The dynamical flattening e_d⁰ of an equilibrium planet is the flattening of an external reference surface under s = R; with an accuracy to the terms with m², it is

$$e_{{\text{d}}}^{0} = \frac{1}{2}\left( {3J_{2}^{0} + m} \right)\left( {1 + \frac{3}{2}J_{2}^{0}} \right) + \frac{5}{8}J_{4}^{0}.$$

(9)

The functions s₂, s₄, and \(e_{{\text{d}}}^{{ - 1}}\) are shown in Fig. 3 depending on the mean radius of the planet.

Fig. 3.

The functions s₂, s₄, and \(e_{{\text{d}}}^{{ - 1}}\) depending on the mean radius of the planet s.

CONCLUSIONS

The available data of observations do not impose severe constrains on the crust thickness and the core radius of Venus. The Earth-like models of Venus were developed after the first successful Russian missions to Venus (Venera-9, -10, -15, and -16), and some of their features have remained in the current models.

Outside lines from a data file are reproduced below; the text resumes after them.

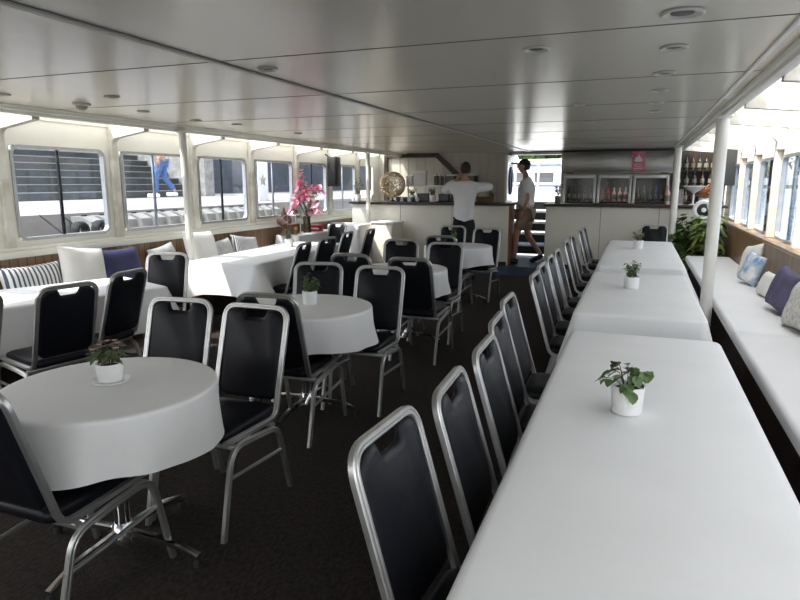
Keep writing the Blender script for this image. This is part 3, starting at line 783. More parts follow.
# vase and lilies
t = thing('flower_vase', 'tall dark glass vase with pink and white lilies on the serving table', 'vase', (-4.80, 8.55, .802))
MB().lathe([(0, 0), (.06, 0), (.062, .01), (.055, .22), (.06, .25), (.055, .25), (.05, .22), (.05, .02), (0, .02)]).build('vessel', mat('smoked_brown_glass', (.05, .035, .02), .12, spec=.8), t)
st, lf, pk, wh, sp_ = MB(), MB(), MB(), MB(), MB()
rn = random.Random(5)
for k in range(27):
    a = rn.uniform(0, 2 * PI); rr = rn.uniform(.05, .27) if k > 3 else rn.uniform(.0, .10); h_ = rn.uniform(.32, .72) if k > 3 else rn.uniform(.7, 1.0)
    e = Vector((rr * math.cos(a), rr * math.sin(a), h_)); st.tube([(0, 0, .15), (rr * .3 * math.cos(a), rr * .3 * math.sin(a), h_ * .6), e], .004, 5)
    for j in range(5): an = rn.uniform(0, 6.28); lf.leaf(e * .8 + Vector((0, 0, .03 * j - .02)), (math.cos(an), math.sin(an), rn.uniform(-.2, .8)), .12, .03)
    if k > 3:
        tgt = pk if k % 3 else wh; Q_ = Vector((math.cos(a) * .8, math.sin(a) * .8 - .3, .5)).to_track_quat('Z', 'Y').to_matrix()
        for j in range(6):
            an = j * PI / 3; d_ = Q_ @ Vector((math.cos(an), math.sin(an), .35))
            tgt.leaf(e, d_, .13, .062, droop=.12)
    else:
        for j in range(26): an = rn.uniform(0, 6.28); pk.leaf(e - Vector((0, 0, rn.uniform(0, .28))), (math.cos(an), math.sin(an), .8), .06, .04)
st.build('stems', M_leaf2, t); lf.build('leaves', M_leaf, t); pk.build('pink_flowers', M_pink, t); wh.build('white_flowers', M_petal, t); sp_.b.free()
# pitcher / dark chest / red box / yellow cup
t = thing('wooden_box', 'dark wooden box on the serving table between lamp and vase', 'box', (-4.92, 8.27, .802))
MB().box(-.09, -.10, 0, .09, .10, .13, .004).build('body', M_darkwood, t); MB().box(-.095, -.105, .13, .095, .105, .15, .004).build('lid', M_brown, t)
t = thing('lantern', 'square clear glass lantern with white frame on the serving table by the window', 'lantern', (-5.0, 8.50, .802))
m = MB()
for sx in (-1, 1):
    for sy in (-1, 1): m.box(sx * .07 - .006, sy * .07 - .006, 0, sx * .07 + .006, sy * .07 + .006, .26)
m.box(-.08, -.08, 0, .08, .08, .012); m.box(-.08, -.08, .26, .08, .08, .275); m.build('frame', M_whitep, t)
MB().lathe([(0, .012), (.035, .012), (.035, .14), (0, .14)]).build('candle', M_cushw, t)
t = thing('gift_box', 'bright red box on the serving table right of the flower vase', 'box', (-4.82, 8.86, .802))
MB().box(-.10, -.08, 0, .10, .08, .10, .006).build('body', M_red, t); MB().box(-.10, -.083, .035, .10, .083, .06, .002).build('ribbon', M_petal, t)
t = thing('wine_goblet', 'small amber goblet on the serving table in front of the lamp', 'glass', (-4.75, 8.12, .802))
MB().lathe([(0, 0), (.03, 0), (.03, .004), (.006, .01), (.005, .06), (.03, .08), (.036, .12), (.033, .12), (.027, .085), (0, .07)]).build('bowl', mat('amber_glass', (.55, .28, .05), .15, spec=.8), t)
# star ornament
m = MB(); P = []
for k in range(10):
    r_ = .105 if k % 2 == 0 else .045; a = PI / 2 + k * PI / 5; P.append((0, r_ * math.cos(a), r_ * math.sin(a)))
fc = m.b.verts.new((.02, 0, 0)); bc = m.b.verts.new((-.02, 0, 0)); V = [m.b.verts.new(p) for p in P]
for k in range(10): m.b.faces.new((V[k], V[(k + 1) % 10], fc)); m.b.faces.new((V[(k + 1) % 10], V[k], bc))
t = thing('star_ornament', 'white star ornament hanging in the fourth left window', 'ornament', (XL + .045, 7.82, 1.60))
m.build('star', M_whitep, t, smooth=False); MB().tube([(0, 0, .1), (-.04, 0, .34)], .0015, 4).build('string', M_whitep, t)
# hanging speaker (left)
t = thing('wall_speaker', 'black box loudspeaker hanging by the left windows near the bar', 'speaker', (-4.96, 9.80, 1.50))
MB().box(-.07, -.10, 0, .10, .10, .50, .015).build('cabinet', M_black, t); MB().box(-.06, -.11, .02, .09, -.098, .48, .006).build('grille', M_black, t); MB().tube([(-.05, 0, .48), (-.15, .0, .55)], .012).build('bracket', M_black, t)

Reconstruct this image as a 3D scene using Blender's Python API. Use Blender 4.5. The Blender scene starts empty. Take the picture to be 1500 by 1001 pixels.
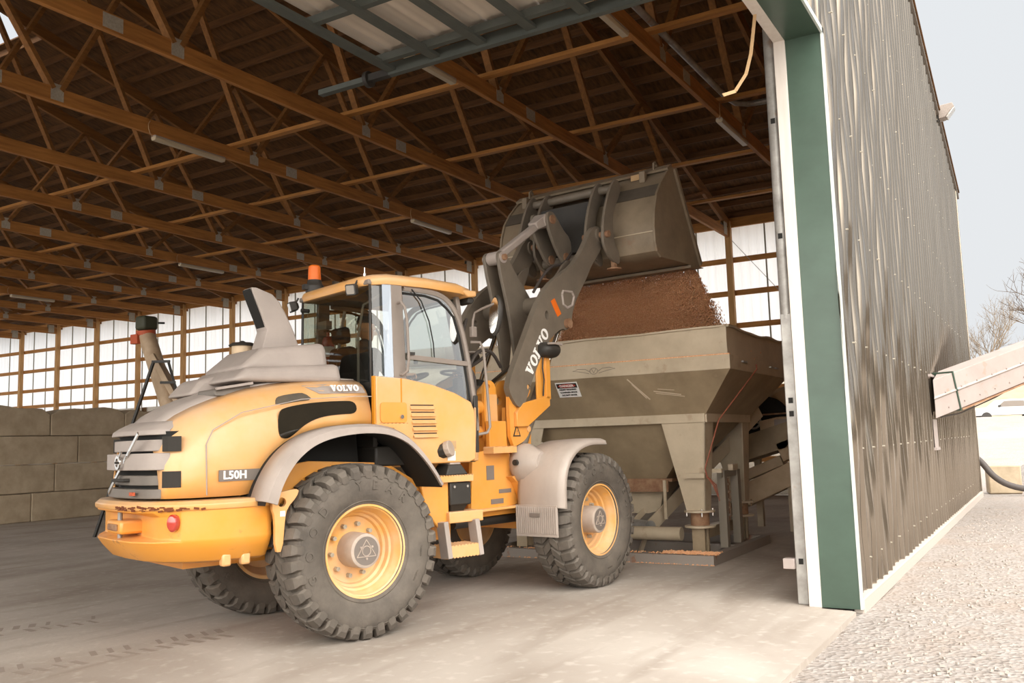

In this paper we considered the models with a wide range of values for the core size, crust thickness, and mantle density. It has been found that the anelasticity effects should be taken into account in selection between the models by the Love number k₂. The estimates have shown that the anelasticity of the Venusian mantle makes k₂ larger by more than 10%. The observationally determined number k₂ for a solar tide on Venus, the period of which is 58.4 days, should be diminished at least by 0.02−0.03, which is still within the limits of measurement errors for the number k₂.

The Venusian interior is close to spherical symmetry. Consequently, spherically symmetric models of Venus are used. To determine the small parameter in the Earth-like model of Venus, it was proposed to assume the value of this parameter as that for an effectively equilibrium planet. The equilibrium figure parameters of Venus were also calculated; for the chosen trial model V_5, they are J₂⁰ = 4.77 × 10⁻⁶, J₄⁰ = −5.79 × 10⁻¹¹, and e_d⁻¹ = 0.9 × 10⁻⁶ (the dynamical flattening).